- _EXERCISE INPUT_
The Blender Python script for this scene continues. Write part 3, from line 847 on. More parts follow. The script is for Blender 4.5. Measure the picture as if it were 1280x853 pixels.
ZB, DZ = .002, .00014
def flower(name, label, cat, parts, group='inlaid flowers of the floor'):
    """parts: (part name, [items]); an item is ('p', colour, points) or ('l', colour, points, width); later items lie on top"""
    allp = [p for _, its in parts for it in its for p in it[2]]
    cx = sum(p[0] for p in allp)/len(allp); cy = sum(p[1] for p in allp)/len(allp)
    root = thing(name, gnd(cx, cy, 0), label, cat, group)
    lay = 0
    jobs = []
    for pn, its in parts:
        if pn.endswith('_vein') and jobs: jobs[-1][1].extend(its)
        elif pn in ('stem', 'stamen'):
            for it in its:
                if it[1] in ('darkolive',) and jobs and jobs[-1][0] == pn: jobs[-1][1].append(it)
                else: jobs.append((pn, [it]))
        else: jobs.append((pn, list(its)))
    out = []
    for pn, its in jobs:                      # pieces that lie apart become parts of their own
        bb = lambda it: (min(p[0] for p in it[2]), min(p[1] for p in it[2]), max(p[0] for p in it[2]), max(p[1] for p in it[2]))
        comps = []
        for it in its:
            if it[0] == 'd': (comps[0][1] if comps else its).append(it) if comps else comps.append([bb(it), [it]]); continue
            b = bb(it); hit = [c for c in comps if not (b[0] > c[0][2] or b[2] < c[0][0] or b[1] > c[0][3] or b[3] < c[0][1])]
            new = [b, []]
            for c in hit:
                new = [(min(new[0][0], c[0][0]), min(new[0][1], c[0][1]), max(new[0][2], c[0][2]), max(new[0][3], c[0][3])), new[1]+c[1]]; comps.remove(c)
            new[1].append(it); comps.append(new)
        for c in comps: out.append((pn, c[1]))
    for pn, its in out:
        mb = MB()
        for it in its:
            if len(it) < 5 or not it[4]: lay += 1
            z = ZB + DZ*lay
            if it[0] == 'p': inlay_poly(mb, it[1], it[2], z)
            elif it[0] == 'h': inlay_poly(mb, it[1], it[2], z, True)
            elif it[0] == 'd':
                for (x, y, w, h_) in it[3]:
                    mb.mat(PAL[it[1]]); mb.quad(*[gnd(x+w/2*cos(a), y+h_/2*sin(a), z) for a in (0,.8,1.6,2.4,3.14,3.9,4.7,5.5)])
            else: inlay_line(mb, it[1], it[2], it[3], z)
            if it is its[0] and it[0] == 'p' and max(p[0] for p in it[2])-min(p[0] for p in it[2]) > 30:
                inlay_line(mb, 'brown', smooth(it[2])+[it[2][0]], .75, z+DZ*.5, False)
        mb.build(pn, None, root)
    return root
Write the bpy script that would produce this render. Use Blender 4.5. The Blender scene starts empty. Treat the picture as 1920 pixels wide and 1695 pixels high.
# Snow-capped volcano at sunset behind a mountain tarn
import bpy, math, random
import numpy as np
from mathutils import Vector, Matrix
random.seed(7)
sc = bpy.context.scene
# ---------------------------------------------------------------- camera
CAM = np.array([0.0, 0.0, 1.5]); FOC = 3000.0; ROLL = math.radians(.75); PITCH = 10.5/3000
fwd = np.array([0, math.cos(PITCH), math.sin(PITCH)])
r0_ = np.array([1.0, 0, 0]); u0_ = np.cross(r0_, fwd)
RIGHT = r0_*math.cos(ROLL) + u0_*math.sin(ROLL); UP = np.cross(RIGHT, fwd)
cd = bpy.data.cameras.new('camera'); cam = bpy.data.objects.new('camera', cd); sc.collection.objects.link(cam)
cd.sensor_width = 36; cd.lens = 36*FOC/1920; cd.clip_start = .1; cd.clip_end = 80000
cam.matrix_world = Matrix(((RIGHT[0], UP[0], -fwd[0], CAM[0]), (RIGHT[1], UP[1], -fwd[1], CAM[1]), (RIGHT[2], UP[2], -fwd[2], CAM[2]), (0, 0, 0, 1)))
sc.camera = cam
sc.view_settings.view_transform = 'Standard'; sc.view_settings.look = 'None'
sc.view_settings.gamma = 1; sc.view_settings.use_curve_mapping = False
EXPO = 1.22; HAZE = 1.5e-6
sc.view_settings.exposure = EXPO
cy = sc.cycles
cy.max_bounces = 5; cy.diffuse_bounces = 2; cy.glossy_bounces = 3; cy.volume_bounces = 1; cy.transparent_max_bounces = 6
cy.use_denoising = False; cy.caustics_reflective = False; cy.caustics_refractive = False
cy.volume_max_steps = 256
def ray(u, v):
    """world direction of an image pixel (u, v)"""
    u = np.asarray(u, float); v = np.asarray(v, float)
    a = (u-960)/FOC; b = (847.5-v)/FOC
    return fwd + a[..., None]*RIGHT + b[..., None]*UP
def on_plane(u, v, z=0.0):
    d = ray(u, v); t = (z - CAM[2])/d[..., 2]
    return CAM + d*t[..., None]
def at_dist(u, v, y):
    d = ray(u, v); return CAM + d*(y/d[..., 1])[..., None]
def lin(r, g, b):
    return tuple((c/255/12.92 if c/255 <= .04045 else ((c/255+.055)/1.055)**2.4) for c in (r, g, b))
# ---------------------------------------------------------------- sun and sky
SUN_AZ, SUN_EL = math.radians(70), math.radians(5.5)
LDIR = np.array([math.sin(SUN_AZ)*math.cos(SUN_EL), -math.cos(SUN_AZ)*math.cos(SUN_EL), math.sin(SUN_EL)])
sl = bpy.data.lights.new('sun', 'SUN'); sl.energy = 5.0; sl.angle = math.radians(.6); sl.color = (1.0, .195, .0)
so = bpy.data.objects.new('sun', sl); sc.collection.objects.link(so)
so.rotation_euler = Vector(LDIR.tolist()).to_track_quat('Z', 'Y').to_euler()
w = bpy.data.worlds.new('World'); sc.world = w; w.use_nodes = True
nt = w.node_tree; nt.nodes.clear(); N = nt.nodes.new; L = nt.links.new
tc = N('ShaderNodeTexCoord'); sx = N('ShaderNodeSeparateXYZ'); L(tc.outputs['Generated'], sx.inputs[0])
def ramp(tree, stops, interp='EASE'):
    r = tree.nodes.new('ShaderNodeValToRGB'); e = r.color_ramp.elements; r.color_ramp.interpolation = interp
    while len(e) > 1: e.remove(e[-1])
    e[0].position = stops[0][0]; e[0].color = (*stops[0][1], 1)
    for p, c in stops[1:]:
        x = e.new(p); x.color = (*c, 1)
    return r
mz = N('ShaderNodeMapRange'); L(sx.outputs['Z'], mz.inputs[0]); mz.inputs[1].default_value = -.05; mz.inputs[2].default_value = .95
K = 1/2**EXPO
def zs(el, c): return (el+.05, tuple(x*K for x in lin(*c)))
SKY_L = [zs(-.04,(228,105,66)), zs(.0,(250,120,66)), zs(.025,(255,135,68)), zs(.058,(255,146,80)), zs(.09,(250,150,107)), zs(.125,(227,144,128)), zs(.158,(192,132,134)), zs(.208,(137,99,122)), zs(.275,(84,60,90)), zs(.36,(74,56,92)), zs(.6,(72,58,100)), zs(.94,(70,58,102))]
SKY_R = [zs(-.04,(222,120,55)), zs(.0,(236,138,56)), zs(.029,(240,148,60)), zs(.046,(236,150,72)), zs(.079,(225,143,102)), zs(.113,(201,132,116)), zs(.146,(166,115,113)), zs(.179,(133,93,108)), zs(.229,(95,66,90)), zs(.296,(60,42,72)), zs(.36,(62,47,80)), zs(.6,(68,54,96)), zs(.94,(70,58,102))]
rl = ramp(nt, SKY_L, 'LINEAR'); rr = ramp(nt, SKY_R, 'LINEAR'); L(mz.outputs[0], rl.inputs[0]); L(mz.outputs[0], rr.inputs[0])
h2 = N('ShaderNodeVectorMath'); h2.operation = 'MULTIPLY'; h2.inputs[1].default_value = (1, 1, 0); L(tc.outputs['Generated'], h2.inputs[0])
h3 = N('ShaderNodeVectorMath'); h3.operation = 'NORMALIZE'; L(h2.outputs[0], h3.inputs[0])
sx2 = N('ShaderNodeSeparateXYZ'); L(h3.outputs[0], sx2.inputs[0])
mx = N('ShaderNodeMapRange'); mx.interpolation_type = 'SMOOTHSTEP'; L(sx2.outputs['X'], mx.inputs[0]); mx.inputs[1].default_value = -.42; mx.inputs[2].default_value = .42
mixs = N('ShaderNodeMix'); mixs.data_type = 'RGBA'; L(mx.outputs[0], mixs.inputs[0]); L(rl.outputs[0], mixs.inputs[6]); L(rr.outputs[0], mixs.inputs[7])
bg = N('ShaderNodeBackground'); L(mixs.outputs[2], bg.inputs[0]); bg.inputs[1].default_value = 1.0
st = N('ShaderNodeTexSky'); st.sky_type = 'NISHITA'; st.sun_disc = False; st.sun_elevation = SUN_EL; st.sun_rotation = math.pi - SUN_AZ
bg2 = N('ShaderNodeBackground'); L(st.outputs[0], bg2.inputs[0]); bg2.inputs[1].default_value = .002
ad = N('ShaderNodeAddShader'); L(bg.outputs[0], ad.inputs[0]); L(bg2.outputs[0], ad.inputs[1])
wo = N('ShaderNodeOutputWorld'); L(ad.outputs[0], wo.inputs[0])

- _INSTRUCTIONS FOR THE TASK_
Pull out all lines from the entries above in which the word "parts" appears.

- _OUTPUT FOR THIS TASK_
The Blender Python script for this scene continues. Write part 3, from line 847 on. More parts follow. The script is for Blender 4.5. Measure the picture as if it were 1280x853 pixels.
def flower(name, label, cat, parts, group='inlaid flowers of the floor'):
    """parts: (part name, [items]); an item is ('p', colour, points) or ('l', colour, points, width); later items lie on top"""
    allp = [p for _, its in parts for it in its for p in it[2]]
    for pn, its in parts:
    for pn, its in jobs:                      # pieces that lie apart become parts of their own